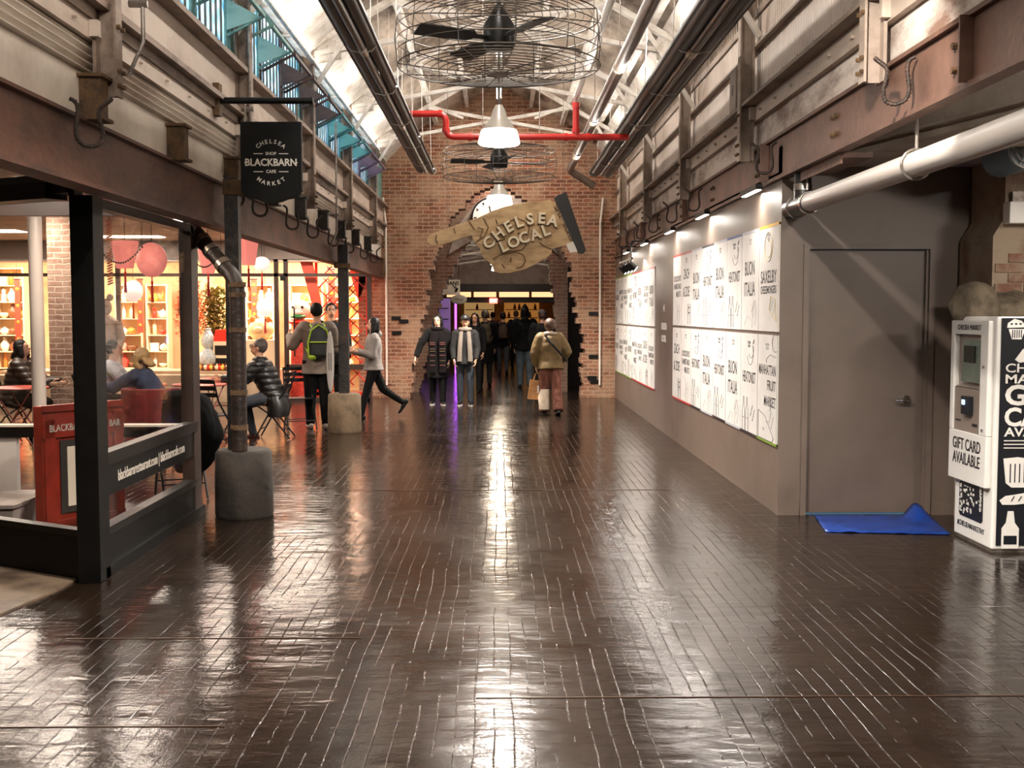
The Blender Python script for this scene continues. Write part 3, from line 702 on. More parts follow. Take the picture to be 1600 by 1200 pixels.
# posters: things with writing and drawings
paper = mat('poster_paper', '#cdc9c5', .55, 0, '#c2bdb8', 3, .3)
ink = mat('poster_ink', '#1d1a1a', .6); faint = mat('poster_pencil', '#8d8884', .6); tan_ink = mat('poster_tan_ink', '#b39a5a', .6)
STRIP = {k: mat('strip_'+k, v, .5) for k, v in dict(red='#a82f2a', blue='#27437c', black='#1f1d24', yellow='#d2a23c', green='#6f8a2a', grey='#a3a4ab').items()}
TXT = {'buon': ['BUON', 'ITALIA'], 'heat': ['HEATONIST'], 'zach': ['ZACH', '& ZOE'], 'sax': ['SAXELBY', 'CHEESEMONGERS'], 'man': ['MANHATTAN', 'FRUIT', 'MARKET'], 'dick': ["DICKSON'S", 'FARMSTAND', 'MEATS']}
NAME = {'buon': 'BUON ITALIA', 'heat': 'HEATONIST', 'zach': 'ZACH & ZOE', 'sax': 'SAXELBY CHEESEMONGERS', 'man': 'MANHATTAN FRUIT MARKET', 'dick': "DICKSON'S FARMSTAND MEATS"}
def poster(y, z0, z1, kind, strip, bottom, label, group, wd=.685):
    x = PX - .012
    t = thing('poster', label, 'poster', (PX, y, z0), group)
    MB().box(x, PX, y-wd/2, y+wd/2, z0, z1).build('panel', paper, t)
    s = MB(); s.box(x-.002, PX, y-wd/2, y+wd/2, z1-.018, z1+.004) if not bottom else s.box(x-.002, PX, y-wd/2, y+wd/2, z0-.004, z0+.018)
    s.box(x-.001, x, y-wd/2, y-wd/2+.006, z0, z1)
    s.build('colour_strip', STRIP[strip], t)
    U, V = (0, -1, 0), (0, 0, 1); H = z1-z0; m = MB()
    def tx(txt, u, v, size, sx=.5, bold=.03, mm=None, rot=0):
        uu = Vector((0, -math.cos(rot), math.sin(rot))); vv = Vector((0, math.sin(rot), math.cos(rot)))
        (mm or m).text(txt, (x-.001, y-u, z0+v*H), uu, vv, size*.66, .0008, bold, sx*.92)
    def fit(txt, u, v, cap, wf):         # cap height in metres, width as a share of the poster
        vs, _ = glyphs(txt, .012); w_ = max(p.x for p in vs) - min(p.x for p in vs); size = cap/.70
        m.text(txt, (x-.0005, y-u, z0+v*H), U, V, size, .0008, .012, wf*wd/(w_*size))
    if kind == 'buon': fit('BUON', -.02, .62, .125, .56); fit('ITALIA', -.02, .41, .125, .62)
    elif kind == 'heat': fit('HEATONIST', 0, .56, .10, .76)
    elif kind == 'zach': fit('ZACH', 0, .70, .12, .60); fit('& ZOE', 0, .46, .12, .66)
    elif kind == 'sax': fit('SAXELBY', 0, .51, .105, .80); fit('CHEESEMONGERS', 0, .39, .065, .80)
    elif kind == 'man': fit('MANHATTAN', 0, .67, .085, .86); fit('FRUIT', .15, .53, .085, .42); fit('MARKET', .10, .38, .085, .58)
    else: fit("DICKSON'S", 0, .66, .07, .78); fit('FARMSTAND', 0, .55, .07, .82); fit('MEATS', .08, .44, .07, .5)
    m.build('lettering', ink, t)
    g = MB(); tx('CHELSEA', 0, .91, .05, 1, 0, g); tx('LOCAL', 0, .875, .05, 1, 0, g)
    tx('Fresh & local', .12, .24, .06, .7, .0, g, .9); tx('Shop the market', .2, .2, .05, .7, 0, g, .9)
    g.build('small_print', faint if kind != 'heat' else ink, t)
    d = MB()
    def st(pts, r=.004, mm=d): r = r*.6; mm.tube([(x-.0005, y-u, z0+v*H) for u, v in pts], r, 4)
    def circ(cu, cv, ru, rv, a0=0, a1=2*PI, n=16, r=.004): st([(cu+ru*math.cos(a0+(a1-a0)*i/n), cv+rv*math.sin(a0+(a1-a0)*i/n)) for i in range(n+1)], r)
    if kind == 'heat':
        circ(.05, .80, .12, .11, -2.9, .9); circ(.08, .84, .10, .08, -2.6, .5); st([(.16, .9), (.2, .94)], .008)
        for u in (-.2, -.06): st([(u-.05, .02), (u-.05, .22), (u-.02, .28), (u-.02, .36), (u+.02, .36), (u+.02, .28), (u+.05, .22), (u+.05, .02)]); st([(u-.05, .15), (u+.05, .15)])
    elif kind == 'buon':
        st([(.1, .02), (.12, .2), (.22, .3), (.27, .2), (.2, .05)], .003); st([(-.2, .05), (-.1, .15), (.02, .1)], .003)
    elif kind == 'man':
        circ(.27, .93, .1, .08, 1, 5.2); st([(.3, .80), (.1, .82), (-.02, .78), (-.03, .74)]); st([(.3, .34), (.15, .36), (.12, .3)])
        st([(-.3, .28), (-.05, .24), (.25, .06), (.2, .02), (-.3, .02), (-.3, .28)], .006); st([(0, .2), (.03, .19)], .01); st([(-.12, .12), (-.09, .11)], .01)
    elif kind == 'sax': circ(0, .8, .14, .14, r=.006); circ(.02, .78, .08, .08, -2, 2, r=.006); st([(.1, .33), (.25, .3), (.28, .1), (.05, .2), (.1, .33)], .006)
    elif kind == 'zach': st([(.28, .3), (.28, .02)], .006); st([(.14, .3), (.14, .02)], .006); st([(.14, .25), (.28, .25)], .01); st([(.14, .18), (.28, .18)], .01)
    else: st([(-.1, .35), (.0, .3), (.05, .15), (.1, .05)], .004); circ(.1, .12, .1, .09)
    d.build('line_drawing', {'sax': tan_ink, 'buon': faint, 'dick': faint}.get(kind, ink), t)
    return t
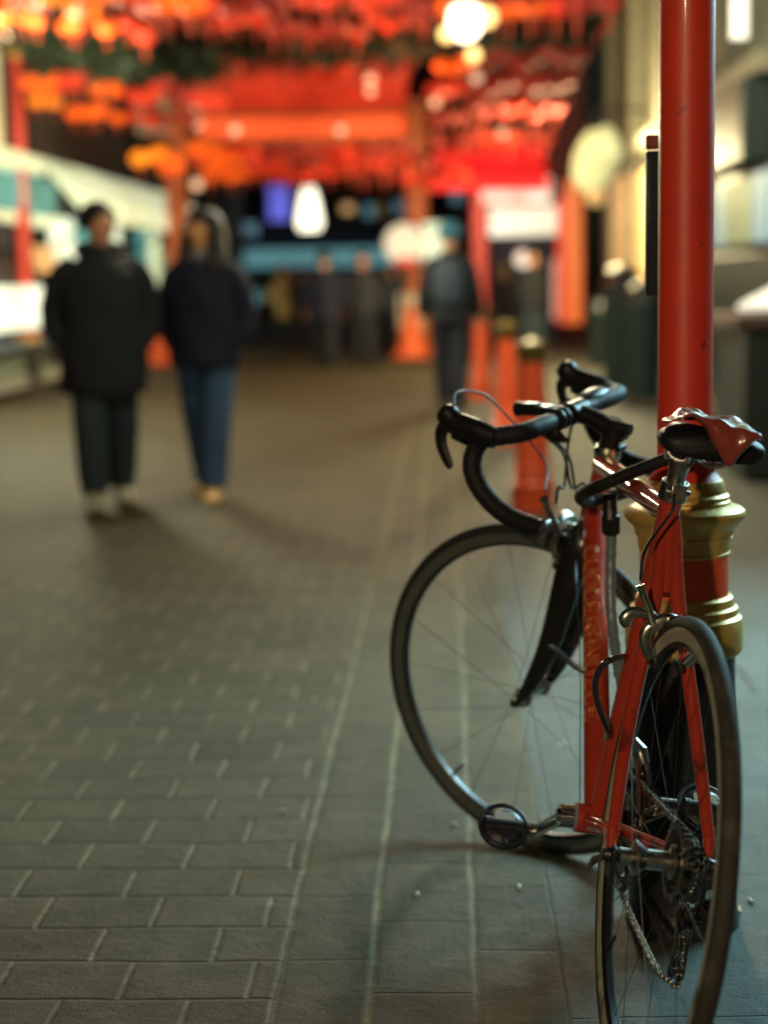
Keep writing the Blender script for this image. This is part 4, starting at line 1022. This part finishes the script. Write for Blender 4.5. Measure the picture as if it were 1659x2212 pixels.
# white topped stall at the right edge
sl = thing('market_stall', 'dark stall with a sloping white top at the right edge', 'stall', S(1.95, 9.6), -STREET)
MB().box((.35, 0, .40), (1.5, .9, .78)).build('cabinet', mw_dgreen, sl, bevel=.02)
MB().add([(-.45, -.5, .90), (1.2, -.5, .90), (1.2, .5, 1.42), (.75, .5, 1.42), (-.45, -.5, .93), (1.2, -.5, .93), (1.2, .5, 1.45), (.75, .5, 1.45)],
         [(0,3,2,1),(4,5,6,7),(0,1,5,4),(1,2,6,5),(2,3,7,6),(3,0,4,7)]).build('sloping_top', mat('white_canvas', (.80, .78, .70), .6, emit=(1, .95, .85), es=.62), sl)  # canvas emission stands in for light falling on the top
MB().box((.35, -.02, .84), (1.6, .95, .07)).build('ledge', mat('brown_board', (.10, .06, .05), .6), sl, bevel=.01)
for k in range(4):
    MB().tube([(-.36+.45*k, -.43, 0), (-.36+.45*k, -.43, .80)], .02, 8).build('leg', m_pipe, sl)
pl = thing('planter', 'dark planter of green leaves beside the stall at the right edge', 'planter', ground(1632, 930), -STREET)
MB().box((0, 0, .15), (.5, .4, .30)).build('trough', mat('brown_trough', (.07, .05, .035), .7), pl, bevel=.01)
fm = MB(); rnd = random.Random(3)
for k in range(420):
    p = Vector((rnd.uniform(-.26, .26), rnd.uniform(-.2, .2), .30+abs(rnd.gauss(0, .13)))); d = Vector((rnd.uniform(-1, 1), rnd.uniform(-1, 1), rnd.uniform(-.2, 1))).normalized()
    u = d.cross(Vector((0, 0, 1))).normalized(); L_ = rnd.uniform(.03, .07)
    fm.add([p, p+d*L_*.5+u*L_*.2, p+d*L_, p+d*L_*.5-u*L_*.2], [(0, 1, 2, 3)])
fm.build('foliage', mat('leaf_green', (.05, .10, .06), .5, var=.4), pl)
# red shopfront at the end of the right pavement
rs_ = thing('shopfront', 'red shopfront with a bright white sign and red awning beyond the bollards', 'shop', (at(1140, 600, 28).x, 28, 0))
slab('wall', 1010, -300, 1262, 745, 28.2, 3, mat('dark_red_wall', (.10, .012, .012), .7), rs_)
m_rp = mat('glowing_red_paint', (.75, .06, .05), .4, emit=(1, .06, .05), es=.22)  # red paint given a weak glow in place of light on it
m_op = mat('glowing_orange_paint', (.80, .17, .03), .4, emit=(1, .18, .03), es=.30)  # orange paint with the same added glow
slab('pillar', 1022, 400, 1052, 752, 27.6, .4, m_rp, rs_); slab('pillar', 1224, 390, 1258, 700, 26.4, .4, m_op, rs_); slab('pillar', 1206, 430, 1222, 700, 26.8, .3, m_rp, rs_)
slab('upper_sign', 1040, 386, 1190, 436, 27.4, .15, glow('lit_cream_sign', (1, .93, .78), .62, .4, 3), rs_); slab('white_sign', 1058, 448, 1204, 508, 27.3, .15, g_white, rs_)
slab('doorway', 1058, 518, 1200, 748, 27.9, .2, mw_navy, rs_)
slab('pale_display', 1196, 560, 1216, 690, 27.2, .2, glow('pale_display', (.85, .62, .52), .5, .4, 4), rs_)
sa = thing('shop_awning', 'bright red awning above the white sign of the red shopfront', 'awning', at(1060, 370, 26.5))
a0, a1 = at(915, 392, 26.2)-sa.location, at(1184, 392, 26.2)-sa.location; a2, a3 = at(1172, 318, 27.6)-sa.location, at(940, 330, 27.6)-sa.location
dz = Vector((0, 0, -.14)); MB().add([a0, a1, a2, a3, a0+dz, a1+dz, a2+dz*.4, a3+dz*.4], [(0,1,2,3),(4,7,6,5),(0,4,5,1),(1,5,6,2),(2,6,7,3),(3,7,4,0)]).build('canvas', g_aw, sa)
hl = thing('wall_lamp', 'small round white lamp beside the man outside the red shopfront', 'lamp', at(1130, 560, 26.8)); MB().ball((0, 0, 0), .13, 16).build('globe', glow('small_globe', (1, .9, .75), .7), hl); MB().box((0, .15, 0), (.05, .3, .05)).build('bracket', m_pipe, hl)
# ------------------------------------------------------------------ gateway
gt = thing('gateway', 'red gateway across the street with two tall columns and a red panel with painted-in glow', 'gate', (at(647, 700, 25).x, 25, 0))
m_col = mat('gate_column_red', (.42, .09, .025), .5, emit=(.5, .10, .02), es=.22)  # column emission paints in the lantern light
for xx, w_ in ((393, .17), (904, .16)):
    b = at(xx, 768, 25); MB().lathe([(w_*1.25, 0), (w_*1.25, .12), (w_, .16), (w_*.95, 3.5), (w_, 3.56)], (b.x-gt.location.x, 0, 0), n=28).build('column', m_col, gt)
slab('panel', 412, 150, 880, 246, 24.95, .22, g_red, gt); slab('lit_band', 428, 250, 872, 300, 24.85, .25, g_redo, gt); slab('lower_panel', 412, 302, 885, 352, 24.95, .22, g_red, gt)
slab('beam', 380, 246, 930, 250, 24.8, .35, m_col, gt, .005); slab('beam', 380, 299, 930, 304, 24.8, .35, m_col, gt, .005)
m_tile = mat('dark_roof_tile', (.025, .03, .018), .6, bump=.02, bscale=10)
def eave(x0, x1, y, rise, Y):
    mb = MB(); n_ = 26
    for k in range(n_):
        u = k/(n_-1); x = x0+(x1-x0)*u; yy = y-rise*abs(2*u-1)**2.2
        p = at(x, yy, Y)-gt.location; mb.tube([p+Vector((0, -.55, -.16)), p+Vector((0, -.25, 0)), p+Vector((0, .25, .16))], .085, 8)
    P_ = [at(x0+(x1-x0)*k/12, y-12-rise*abs(2*k/12-1)**2.2, Y)-gt.location for k in range(13)]
    mb.tube([p+Vector((0, .25, .1)) for p in P_], .12, 10)
    mb.build('tiled_roof', m_tile, gt, smooth=40)
eave(395, 905, 132, 34, 24.7); eave(120, 372, 150, 26, 24.9); eave(935, 1110, 92, 40, 24.9)
sg = thing('notice', 'round white notice on the foot of the right gate column', 'sign', at(872, 528, 24.5)); MB().lathe([(.26, -.03), (.28, 0), (.26, .03)], n=32, axis='Y').build('board', mat('white_notice', (.75, .72, .66), .5, emit=(1, .90, .80), es=.30), sg)
MB().box((.02, -.04, -.24), (.26, .02, .10)).build('red_text', m_rp, sg)
MB().box((.0, .05, -.55), (.05, .05, .9)).build('post', m_pipe, sg)
sg = thing('notice', 'tall white notice board right of the right gate column', 'sign', at(935, 530, 24.5)); MB().box((0, 0, 0), (.28, .05, .62)).build('board', glow('white_board', (.75, .90, .75), .50, .5, 6), sg, bevel=.02)
MB().box((0, .05, -.62), (.05, .05, .7)).build('post', m_pipe, sg)
st_ = thing('display_stand', 'cream and red display stand at the foot of the right gate column', 'stand', ground(888, 768)); MB().box((0, 0, .62), (.34, .2, .5)).build('poster', mat('cream_poster', (.5, .42, .28), .6, emit=(1, .7, .4), es=.15), st_, bevel=.02); MB().box((0, .02, .30), (.30, .2, .16)).build('red_panel', m_rp, st_, bevel=.02)
def cone(label, loc, s_):
    t = thing('traffic_cone', label, 'traffic cone', loc)
    MB().lathe([(.21, .05), (.205, .06), (.055, .70), (.045, .72), (.03, .722)], n=28).build('cone', m_rc, t); MB().box((0, 0, .025), (.50, .50, .05)).build('base', m_rc, t, bevel=.015)
    t.scale = (s_, s_, s_); return t
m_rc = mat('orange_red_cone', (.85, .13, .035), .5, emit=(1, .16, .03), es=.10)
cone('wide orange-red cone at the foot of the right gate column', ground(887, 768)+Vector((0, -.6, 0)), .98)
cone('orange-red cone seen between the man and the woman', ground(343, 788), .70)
# ------------------------------------------------------------------ overhead lanterns, bulbs and garlands
GR = 'paper lanterns strung across the street'
def make_lantern(nm, m, label):
    t = thing('paper_lantern', label, 'lantern', (0, 0, 0), group=GR)
    pr = []
    for k in range(13):
        a = math.pi*(k/12)*.86+math.pi*.07; pr.append((math.sin(a)*.155*(1+.02*math.cos(k*math.pi)), -math.cos(a)*.115))
    MB().lathe(pr, n=18).build('shade', m, t, smooth=60)
    MB().lathe([(.05, .105), (.055, .125), (.02, .13)], n=14).build('cap', m_golddk, t)
    MB().lathe([(.04, -.105), (.045, -.125), (.018, -.13), (.022, -.20), (.012, -.30)], n=10).build('tassel', g_tas, t)
    return t
g_tas = glow('tassel_glow', (.5, .05, .015), .14)
mats_l = {'red': glow('lantern_red', (.66, .030, .006), .40, .3, 5), 'orange': glow('lantern_orange', (1.0, .12, .004), .58, .3, 5), 'yellow': glow('lantern_yellow', (1.0, .25, .01), .9, .3, 5), 'deep': glow('lantern_deep_red', (.30, .014, .008), .24, .3, 5)}
LT = {}
tone = {'red': 'red', 'orange': 'bright orange', 'yellow': 'glowing yellow-orange', 'deep': 'dim deep red'}
where = {}
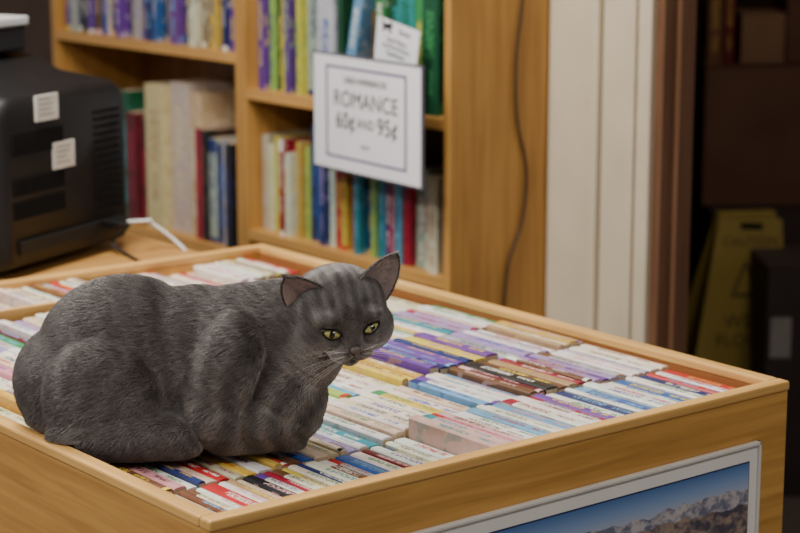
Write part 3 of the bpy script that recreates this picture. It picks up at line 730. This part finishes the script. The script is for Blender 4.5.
##########
* Brief *
Pull out each line of the listing that holds the string "this".

* Reply *
The Blender Python script for this scene continues. Write part 3, from line 702 on. More parts follow. Take the picture to be 1600 by 1200 pixels.
Keep writing the Blender script for this image. This is part 4, starting at line 1022. This part finishes the script. Write for Blender 4.5. Measure the picture as if it were 1659x2212 pixels.
Write part 3 of the bpy script that recreates this picture. It picks up at line 730. This part finishes the script. The script is for Blender 4.5.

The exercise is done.